Problem to solve ::
Show all lines of the listing that hold the word "Blender".

Data ::
---------------
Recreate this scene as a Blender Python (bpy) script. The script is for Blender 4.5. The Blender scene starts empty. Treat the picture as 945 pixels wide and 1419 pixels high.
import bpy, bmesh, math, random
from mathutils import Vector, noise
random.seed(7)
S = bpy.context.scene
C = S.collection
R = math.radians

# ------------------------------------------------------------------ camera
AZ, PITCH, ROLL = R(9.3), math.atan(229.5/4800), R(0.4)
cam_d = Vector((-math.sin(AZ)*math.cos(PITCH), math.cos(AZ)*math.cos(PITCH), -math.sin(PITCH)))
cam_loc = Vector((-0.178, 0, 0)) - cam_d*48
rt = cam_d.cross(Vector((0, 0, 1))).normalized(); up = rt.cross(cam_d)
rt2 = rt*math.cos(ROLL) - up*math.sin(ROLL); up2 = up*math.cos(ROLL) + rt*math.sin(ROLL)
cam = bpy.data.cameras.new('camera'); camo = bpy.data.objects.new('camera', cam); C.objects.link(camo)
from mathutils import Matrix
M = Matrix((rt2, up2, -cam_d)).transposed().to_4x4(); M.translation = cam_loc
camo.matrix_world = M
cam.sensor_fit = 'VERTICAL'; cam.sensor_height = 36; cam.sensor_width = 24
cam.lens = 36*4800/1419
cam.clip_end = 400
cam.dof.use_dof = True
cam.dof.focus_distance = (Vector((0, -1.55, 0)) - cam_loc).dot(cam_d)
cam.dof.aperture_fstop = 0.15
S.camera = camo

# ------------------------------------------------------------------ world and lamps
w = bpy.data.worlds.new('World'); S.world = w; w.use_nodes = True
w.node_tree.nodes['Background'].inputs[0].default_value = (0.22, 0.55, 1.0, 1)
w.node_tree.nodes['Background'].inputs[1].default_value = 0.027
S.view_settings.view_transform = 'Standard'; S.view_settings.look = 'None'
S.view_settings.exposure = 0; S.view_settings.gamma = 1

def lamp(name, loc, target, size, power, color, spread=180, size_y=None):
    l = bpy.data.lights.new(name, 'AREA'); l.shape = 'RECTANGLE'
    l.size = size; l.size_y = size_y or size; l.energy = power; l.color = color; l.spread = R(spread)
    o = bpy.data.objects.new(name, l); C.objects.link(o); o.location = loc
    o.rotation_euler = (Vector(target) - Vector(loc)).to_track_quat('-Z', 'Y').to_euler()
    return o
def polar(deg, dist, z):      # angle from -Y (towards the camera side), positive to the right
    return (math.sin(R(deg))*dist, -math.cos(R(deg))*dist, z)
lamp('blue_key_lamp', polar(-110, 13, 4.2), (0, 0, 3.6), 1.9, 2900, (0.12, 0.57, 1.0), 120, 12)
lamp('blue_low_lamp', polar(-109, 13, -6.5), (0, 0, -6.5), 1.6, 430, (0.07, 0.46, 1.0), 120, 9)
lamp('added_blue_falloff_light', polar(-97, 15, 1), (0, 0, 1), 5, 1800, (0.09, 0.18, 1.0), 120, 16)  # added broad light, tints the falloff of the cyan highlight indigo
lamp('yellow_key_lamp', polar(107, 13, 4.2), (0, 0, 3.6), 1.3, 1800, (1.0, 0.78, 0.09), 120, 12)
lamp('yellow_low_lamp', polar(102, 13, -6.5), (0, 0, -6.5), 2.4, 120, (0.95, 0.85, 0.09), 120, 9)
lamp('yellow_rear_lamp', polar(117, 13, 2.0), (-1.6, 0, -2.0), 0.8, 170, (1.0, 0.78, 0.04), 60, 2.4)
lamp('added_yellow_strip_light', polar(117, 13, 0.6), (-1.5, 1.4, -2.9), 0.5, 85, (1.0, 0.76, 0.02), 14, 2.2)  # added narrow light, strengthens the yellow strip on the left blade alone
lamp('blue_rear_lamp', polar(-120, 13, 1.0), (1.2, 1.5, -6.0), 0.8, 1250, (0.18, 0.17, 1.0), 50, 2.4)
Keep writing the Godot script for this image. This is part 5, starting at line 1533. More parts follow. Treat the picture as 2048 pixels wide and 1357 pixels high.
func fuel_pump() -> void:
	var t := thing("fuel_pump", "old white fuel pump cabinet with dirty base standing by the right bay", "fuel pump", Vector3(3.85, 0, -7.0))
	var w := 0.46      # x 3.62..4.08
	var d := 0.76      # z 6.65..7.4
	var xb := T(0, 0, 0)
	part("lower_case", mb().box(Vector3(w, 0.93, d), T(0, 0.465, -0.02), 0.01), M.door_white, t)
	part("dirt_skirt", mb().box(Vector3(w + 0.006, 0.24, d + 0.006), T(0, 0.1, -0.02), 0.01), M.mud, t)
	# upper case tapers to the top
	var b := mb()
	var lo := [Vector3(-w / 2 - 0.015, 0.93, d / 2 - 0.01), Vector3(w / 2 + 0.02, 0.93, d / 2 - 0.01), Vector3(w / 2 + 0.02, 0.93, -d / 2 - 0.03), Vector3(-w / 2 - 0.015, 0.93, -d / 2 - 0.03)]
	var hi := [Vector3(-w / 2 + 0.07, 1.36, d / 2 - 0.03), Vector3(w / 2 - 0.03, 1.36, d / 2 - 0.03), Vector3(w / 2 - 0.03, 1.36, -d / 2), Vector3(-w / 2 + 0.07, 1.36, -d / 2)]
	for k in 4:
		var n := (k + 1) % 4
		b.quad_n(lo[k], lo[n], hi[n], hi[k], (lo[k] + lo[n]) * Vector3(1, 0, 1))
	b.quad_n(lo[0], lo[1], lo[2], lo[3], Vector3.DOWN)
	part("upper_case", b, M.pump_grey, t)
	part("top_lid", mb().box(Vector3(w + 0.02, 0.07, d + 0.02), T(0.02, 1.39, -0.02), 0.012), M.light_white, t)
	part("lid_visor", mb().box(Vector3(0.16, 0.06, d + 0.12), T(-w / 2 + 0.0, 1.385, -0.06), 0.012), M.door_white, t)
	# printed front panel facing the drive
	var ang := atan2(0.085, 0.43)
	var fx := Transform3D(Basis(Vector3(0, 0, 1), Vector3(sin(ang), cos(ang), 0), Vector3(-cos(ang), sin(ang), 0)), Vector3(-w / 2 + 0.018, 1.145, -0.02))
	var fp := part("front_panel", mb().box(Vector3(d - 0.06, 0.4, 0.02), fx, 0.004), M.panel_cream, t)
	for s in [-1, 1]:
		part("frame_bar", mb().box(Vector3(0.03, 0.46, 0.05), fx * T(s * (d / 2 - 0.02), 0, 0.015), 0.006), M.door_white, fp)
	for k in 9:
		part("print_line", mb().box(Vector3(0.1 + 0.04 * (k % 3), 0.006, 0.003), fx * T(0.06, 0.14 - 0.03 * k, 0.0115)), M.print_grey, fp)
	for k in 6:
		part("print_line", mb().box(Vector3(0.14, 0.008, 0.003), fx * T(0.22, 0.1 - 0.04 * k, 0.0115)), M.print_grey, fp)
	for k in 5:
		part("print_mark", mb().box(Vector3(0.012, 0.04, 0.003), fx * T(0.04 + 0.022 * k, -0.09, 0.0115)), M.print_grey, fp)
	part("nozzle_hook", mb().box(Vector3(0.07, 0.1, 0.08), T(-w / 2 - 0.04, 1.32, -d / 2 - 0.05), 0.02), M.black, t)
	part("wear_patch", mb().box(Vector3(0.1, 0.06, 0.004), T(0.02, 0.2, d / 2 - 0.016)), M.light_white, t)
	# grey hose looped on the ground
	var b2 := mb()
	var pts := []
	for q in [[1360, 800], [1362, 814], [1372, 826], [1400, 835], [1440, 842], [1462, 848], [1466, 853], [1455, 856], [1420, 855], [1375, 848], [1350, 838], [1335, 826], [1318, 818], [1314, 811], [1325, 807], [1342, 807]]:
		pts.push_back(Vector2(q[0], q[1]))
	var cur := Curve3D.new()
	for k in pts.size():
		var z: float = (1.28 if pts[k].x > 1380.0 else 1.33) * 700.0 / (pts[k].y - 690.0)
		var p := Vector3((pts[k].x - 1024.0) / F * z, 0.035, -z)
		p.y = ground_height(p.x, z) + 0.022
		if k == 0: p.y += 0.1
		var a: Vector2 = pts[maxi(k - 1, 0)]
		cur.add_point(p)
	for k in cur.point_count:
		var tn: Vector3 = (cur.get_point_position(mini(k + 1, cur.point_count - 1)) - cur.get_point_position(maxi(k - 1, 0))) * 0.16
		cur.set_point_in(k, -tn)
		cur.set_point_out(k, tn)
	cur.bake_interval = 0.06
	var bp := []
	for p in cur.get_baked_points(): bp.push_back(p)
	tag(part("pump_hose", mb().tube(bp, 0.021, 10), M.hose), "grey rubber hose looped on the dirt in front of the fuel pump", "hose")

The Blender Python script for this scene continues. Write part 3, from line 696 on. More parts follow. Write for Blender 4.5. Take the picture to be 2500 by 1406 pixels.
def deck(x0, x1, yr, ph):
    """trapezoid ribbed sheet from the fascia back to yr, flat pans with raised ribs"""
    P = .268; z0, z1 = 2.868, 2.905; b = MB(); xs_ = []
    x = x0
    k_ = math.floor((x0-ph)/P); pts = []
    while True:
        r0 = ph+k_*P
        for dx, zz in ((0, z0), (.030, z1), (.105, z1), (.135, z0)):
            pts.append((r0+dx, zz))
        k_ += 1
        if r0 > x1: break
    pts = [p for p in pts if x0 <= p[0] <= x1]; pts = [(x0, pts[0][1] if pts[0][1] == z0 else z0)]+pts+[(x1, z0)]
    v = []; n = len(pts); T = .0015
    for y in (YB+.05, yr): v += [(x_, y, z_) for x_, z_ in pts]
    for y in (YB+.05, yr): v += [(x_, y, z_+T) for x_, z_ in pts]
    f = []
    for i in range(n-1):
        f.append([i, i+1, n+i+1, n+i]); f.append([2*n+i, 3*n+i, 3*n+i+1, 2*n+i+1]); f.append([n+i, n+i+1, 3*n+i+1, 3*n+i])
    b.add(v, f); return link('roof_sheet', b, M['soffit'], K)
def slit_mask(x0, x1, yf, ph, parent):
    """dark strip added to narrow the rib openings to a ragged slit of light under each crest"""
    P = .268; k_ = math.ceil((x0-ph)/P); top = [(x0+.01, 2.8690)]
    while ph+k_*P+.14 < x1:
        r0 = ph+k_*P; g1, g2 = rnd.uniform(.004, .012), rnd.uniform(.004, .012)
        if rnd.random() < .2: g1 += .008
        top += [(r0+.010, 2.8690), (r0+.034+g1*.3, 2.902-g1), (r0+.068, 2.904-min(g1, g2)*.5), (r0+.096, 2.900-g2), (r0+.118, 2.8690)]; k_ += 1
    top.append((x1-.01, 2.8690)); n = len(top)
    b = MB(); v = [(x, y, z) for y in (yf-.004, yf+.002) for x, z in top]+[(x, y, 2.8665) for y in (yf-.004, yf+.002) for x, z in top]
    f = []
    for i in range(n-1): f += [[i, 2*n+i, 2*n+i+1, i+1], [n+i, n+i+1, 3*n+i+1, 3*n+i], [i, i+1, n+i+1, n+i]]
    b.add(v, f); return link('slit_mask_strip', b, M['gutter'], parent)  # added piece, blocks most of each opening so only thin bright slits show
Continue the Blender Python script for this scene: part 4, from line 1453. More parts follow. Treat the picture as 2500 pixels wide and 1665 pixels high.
---------------
Output for this exercise ::
Recreate this scene as a Blender Python (bpy) script. The script is for Blender 4.5. The Blender scene starts empty. Treat the picture as 945 pixels wide and 1419 pixels high.
The Blender Python script for this scene continues. Write part 3, from line 696 on. More parts follow. Write for Blender 4.5. Take the picture to be 2500 by 1406 pixels.
Continue the Blender Python script for this scene: part 4, from line 1453. More parts follow. Treat the picture as 2500 pixels wide and 1665 pixels high.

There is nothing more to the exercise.